## Start Information provided

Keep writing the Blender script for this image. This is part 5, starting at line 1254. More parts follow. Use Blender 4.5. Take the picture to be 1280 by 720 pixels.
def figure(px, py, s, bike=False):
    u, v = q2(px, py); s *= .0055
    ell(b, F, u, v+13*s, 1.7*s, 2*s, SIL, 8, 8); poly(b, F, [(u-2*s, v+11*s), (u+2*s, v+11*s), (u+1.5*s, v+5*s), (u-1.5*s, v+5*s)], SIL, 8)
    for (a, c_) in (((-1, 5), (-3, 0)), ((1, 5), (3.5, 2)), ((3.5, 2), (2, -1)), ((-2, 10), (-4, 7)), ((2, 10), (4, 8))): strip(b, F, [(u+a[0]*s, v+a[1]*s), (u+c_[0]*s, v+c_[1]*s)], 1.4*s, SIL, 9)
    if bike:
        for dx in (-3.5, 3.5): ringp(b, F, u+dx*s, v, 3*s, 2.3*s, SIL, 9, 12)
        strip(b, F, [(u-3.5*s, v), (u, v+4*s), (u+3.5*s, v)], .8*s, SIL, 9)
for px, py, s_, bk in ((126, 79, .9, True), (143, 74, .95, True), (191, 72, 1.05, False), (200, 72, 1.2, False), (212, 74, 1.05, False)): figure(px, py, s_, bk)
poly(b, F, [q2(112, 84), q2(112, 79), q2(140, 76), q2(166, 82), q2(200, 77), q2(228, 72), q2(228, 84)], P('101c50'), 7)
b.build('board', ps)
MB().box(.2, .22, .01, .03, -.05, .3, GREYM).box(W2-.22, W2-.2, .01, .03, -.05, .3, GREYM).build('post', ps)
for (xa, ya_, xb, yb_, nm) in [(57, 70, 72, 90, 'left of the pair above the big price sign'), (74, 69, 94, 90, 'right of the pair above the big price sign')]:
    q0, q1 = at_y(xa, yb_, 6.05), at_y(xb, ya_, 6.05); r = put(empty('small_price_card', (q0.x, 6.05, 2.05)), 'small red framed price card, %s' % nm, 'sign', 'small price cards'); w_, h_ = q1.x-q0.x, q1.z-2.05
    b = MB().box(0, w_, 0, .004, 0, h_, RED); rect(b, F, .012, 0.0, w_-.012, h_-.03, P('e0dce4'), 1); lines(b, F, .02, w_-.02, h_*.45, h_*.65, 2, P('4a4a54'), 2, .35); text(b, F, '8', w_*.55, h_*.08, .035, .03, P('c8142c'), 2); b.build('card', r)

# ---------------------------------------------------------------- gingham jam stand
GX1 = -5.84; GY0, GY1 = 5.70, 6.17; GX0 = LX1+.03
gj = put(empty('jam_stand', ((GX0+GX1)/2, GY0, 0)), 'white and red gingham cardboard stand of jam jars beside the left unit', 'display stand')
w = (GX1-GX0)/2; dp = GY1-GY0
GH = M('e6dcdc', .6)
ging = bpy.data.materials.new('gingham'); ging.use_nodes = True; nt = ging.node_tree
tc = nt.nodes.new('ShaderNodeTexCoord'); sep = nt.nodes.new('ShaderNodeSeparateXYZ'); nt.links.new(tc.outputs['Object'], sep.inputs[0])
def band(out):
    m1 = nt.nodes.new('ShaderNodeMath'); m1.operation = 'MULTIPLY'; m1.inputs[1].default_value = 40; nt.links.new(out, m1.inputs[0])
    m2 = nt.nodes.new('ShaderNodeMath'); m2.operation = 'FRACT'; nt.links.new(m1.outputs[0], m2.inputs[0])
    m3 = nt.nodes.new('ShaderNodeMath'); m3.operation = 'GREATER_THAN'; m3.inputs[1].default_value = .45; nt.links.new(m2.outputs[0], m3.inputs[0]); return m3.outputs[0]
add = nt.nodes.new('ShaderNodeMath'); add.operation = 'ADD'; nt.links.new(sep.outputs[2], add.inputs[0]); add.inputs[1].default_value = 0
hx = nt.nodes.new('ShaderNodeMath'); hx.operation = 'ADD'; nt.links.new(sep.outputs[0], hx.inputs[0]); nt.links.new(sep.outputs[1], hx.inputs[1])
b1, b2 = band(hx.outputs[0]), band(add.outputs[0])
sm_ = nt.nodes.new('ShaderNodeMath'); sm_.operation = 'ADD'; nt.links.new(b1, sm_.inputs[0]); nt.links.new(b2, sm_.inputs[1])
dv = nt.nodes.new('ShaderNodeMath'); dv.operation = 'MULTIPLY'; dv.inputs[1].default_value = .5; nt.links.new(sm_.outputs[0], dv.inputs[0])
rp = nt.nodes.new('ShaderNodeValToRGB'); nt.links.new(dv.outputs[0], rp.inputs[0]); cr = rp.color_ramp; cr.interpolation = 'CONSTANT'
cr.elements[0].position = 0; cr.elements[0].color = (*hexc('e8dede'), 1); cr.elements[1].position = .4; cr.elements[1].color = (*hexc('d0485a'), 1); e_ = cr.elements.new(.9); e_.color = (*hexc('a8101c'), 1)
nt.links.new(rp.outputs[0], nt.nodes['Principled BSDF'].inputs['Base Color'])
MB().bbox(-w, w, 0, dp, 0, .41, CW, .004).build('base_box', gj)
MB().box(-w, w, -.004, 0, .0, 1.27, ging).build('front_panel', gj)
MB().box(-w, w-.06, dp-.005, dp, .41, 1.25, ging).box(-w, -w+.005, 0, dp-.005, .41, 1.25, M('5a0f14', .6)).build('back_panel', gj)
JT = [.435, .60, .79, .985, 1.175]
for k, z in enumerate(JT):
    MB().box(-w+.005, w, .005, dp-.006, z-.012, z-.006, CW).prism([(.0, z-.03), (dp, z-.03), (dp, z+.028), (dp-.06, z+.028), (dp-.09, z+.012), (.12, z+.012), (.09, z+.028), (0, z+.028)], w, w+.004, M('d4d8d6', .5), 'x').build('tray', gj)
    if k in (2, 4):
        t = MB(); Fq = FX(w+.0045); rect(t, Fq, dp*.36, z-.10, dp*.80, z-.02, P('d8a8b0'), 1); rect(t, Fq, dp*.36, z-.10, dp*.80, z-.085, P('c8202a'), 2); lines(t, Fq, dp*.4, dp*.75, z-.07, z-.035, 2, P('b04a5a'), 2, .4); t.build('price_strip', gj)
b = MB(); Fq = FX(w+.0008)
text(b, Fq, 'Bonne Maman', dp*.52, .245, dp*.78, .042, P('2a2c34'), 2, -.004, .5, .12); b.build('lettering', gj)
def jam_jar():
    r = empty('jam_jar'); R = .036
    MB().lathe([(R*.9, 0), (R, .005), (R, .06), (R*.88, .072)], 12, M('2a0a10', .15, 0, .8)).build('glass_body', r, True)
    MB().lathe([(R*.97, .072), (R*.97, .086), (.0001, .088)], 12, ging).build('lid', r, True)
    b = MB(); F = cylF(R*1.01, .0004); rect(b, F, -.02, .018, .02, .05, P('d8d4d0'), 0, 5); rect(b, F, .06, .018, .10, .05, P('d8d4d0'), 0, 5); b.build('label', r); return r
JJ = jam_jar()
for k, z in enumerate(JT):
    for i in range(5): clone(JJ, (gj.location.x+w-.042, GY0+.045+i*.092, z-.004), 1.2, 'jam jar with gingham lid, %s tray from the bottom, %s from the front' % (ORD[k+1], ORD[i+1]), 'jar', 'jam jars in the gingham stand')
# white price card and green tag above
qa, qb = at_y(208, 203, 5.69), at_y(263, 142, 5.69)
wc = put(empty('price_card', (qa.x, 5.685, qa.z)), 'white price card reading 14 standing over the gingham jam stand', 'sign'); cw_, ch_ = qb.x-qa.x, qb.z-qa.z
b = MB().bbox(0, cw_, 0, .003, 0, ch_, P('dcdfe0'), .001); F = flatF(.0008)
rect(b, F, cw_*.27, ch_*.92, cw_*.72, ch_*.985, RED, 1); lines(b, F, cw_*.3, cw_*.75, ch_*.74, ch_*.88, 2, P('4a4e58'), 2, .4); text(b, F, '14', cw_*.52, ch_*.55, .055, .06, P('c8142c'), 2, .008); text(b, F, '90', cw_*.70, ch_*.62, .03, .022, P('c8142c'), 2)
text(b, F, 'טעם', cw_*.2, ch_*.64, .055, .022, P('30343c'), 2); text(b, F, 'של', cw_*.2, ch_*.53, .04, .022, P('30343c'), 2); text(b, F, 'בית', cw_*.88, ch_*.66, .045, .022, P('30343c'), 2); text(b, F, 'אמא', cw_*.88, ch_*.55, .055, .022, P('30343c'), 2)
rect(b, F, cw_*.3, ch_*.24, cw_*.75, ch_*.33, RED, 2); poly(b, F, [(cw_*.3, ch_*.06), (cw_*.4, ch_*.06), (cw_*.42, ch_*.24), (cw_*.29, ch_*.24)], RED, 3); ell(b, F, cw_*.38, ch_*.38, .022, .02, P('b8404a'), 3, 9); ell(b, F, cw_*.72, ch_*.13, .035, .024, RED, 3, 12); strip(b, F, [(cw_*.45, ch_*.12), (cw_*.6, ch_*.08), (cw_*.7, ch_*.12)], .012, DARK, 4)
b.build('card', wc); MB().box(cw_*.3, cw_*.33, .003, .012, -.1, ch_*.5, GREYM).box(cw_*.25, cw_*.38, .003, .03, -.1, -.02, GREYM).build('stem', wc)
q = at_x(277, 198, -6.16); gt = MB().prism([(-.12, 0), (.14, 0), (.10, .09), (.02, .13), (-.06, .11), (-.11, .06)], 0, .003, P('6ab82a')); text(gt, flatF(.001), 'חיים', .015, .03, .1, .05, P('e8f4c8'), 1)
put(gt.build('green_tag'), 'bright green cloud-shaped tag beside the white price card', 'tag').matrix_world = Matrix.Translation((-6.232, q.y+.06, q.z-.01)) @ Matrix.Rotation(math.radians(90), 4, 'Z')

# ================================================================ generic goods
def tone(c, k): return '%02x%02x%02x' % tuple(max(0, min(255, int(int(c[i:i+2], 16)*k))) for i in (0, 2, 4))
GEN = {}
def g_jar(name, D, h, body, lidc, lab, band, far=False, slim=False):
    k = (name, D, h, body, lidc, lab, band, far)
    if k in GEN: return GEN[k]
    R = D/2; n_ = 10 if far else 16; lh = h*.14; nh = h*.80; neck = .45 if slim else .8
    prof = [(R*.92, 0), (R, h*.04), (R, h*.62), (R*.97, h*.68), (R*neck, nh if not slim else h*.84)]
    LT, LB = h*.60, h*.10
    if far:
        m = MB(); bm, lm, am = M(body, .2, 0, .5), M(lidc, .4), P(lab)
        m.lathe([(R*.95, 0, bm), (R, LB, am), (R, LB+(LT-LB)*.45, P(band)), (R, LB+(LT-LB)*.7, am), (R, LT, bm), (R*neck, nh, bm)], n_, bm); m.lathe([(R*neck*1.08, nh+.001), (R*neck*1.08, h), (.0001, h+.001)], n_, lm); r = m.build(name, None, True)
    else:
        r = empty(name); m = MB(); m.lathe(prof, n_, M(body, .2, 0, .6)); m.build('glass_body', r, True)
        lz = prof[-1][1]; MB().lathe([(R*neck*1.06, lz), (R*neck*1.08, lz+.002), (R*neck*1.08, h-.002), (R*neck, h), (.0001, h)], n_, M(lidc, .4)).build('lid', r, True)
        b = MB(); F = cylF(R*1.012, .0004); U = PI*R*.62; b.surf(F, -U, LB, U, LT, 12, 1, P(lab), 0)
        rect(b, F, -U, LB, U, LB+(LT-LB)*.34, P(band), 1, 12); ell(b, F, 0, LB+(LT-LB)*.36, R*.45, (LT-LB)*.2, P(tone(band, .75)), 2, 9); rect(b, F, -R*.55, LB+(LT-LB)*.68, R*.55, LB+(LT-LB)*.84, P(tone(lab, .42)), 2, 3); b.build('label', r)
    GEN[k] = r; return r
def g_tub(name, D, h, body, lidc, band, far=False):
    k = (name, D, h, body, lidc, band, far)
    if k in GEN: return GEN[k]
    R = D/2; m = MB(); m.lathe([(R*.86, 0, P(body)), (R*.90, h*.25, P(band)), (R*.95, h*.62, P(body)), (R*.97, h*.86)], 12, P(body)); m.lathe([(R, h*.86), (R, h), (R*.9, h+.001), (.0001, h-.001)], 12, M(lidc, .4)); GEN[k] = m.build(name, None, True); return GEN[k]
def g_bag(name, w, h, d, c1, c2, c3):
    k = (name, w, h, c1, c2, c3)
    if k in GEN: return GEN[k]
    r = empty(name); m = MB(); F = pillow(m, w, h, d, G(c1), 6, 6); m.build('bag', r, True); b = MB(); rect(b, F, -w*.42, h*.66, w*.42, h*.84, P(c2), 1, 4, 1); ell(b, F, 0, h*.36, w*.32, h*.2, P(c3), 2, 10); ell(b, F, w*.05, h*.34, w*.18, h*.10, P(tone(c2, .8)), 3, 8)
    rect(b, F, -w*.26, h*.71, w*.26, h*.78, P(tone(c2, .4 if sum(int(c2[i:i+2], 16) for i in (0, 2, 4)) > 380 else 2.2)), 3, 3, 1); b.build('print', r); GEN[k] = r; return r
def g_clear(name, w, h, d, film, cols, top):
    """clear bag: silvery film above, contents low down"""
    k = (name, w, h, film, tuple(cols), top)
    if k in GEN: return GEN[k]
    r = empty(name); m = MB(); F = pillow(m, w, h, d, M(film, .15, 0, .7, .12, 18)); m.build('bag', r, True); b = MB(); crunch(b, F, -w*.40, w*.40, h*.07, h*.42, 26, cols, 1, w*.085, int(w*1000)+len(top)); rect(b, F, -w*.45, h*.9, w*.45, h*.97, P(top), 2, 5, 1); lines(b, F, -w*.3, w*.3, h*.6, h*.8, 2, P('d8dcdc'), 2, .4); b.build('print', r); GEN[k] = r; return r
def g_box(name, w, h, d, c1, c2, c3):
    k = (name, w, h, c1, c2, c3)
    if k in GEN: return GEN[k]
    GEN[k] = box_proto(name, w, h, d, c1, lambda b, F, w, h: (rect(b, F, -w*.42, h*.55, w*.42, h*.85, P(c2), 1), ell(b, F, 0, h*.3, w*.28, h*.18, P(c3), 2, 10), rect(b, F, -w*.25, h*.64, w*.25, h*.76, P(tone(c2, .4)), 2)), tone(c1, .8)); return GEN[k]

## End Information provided

▶ **Exercise task**: Everything from the first line of the data through the line containing "b = MB().box(0, w_, 0, .004, 0, h_, RED);" should be echoed exactly. Add nothing.

▶ **Worked solution**:
Keep writing the Blender script for this image. This is part 5, starting at line 1254. More parts follow. Use Blender 4.5. Take the picture to be 1280 by 720 pixels.
def figure(px, py, s, bike=False):
    u, v = q2(px, py); s *= .0055
    ell(b, F, u, v+13*s, 1.7*s, 2*s, SIL, 8, 8); poly(b, F, [(u-2*s, v+11*s), (u+2*s, v+11*s), (u+1.5*s, v+5*s), (u-1.5*s, v+5*s)], SIL, 8)
    for (a, c_) in (((-1, 5), (-3, 0)), ((1, 5), (3.5, 2)), ((3.5, 2), (2, -1)), ((-2, 10), (-4, 7)), ((2, 10), (4, 8))): strip(b, F, [(u+a[0]*s, v+a[1]*s), (u+c_[0]*s, v+c_[1]*s)], 1.4*s, SIL, 9)
    if bike:
        for dx in (-3.5, 3.5): ringp(b, F, u+dx*s, v, 3*s, 2.3*s, SIL, 9, 12)
        strip(b, F, [(u-3.5*s, v), (u, v+4*s), (u+3.5*s, v)], .8*s, SIL, 9)
for px, py, s_, bk in ((126, 79, .9, True), (143, 74, .95, True), (191, 72, 1.05, False), (200, 72, 1.2, False), (212, 74, 1.05, False)): figure(px, py, s_, bk)
poly(b, F, [q2(112, 84), q2(112, 79), q2(140, 76), q2(166, 82), q2(200, 77), q2(228, 72), q2(228, 84)], P('101c50'), 7)
b.build('board', ps)
MB().box(.2, .22, .01, .03, -.05, .3, GREYM).box(W2-.22, W2-.2, .01, .03, -.05, .3, GREYM).build('post', ps)
for (xa, ya_, xb, yb_, nm) in [(57, 70, 72, 90, 'left of the pair above the big price sign'), (74, 69, 94, 90, 'right of the pair above the big price sign')]:
    q0, q1 = at_y(xa, yb_, 6.05), at_y(xb, ya_, 6.05); r = put(empty('small_price_card', (q0.x, 6.05, 2.05)), 'small red framed price card, %s' % nm, 'sign', 'small price cards'); w_, h_ = q1.x-q0.x, q1.z-2.05
    b = MB().box(0, w_, 0, .004, 0, h_, RED); rect(b, F, .012, 0.0, w_-.012, h_-.03, P('e0dce4'), 1); lines(b, F, .02, w_-.02, h_*.45, h_*.65, 2, P('4a4a54'), 2, .35); text(b, F, '8', w_*.55, h_*.08, .035, .03, P('c8142c'), 2); b.build('card', r)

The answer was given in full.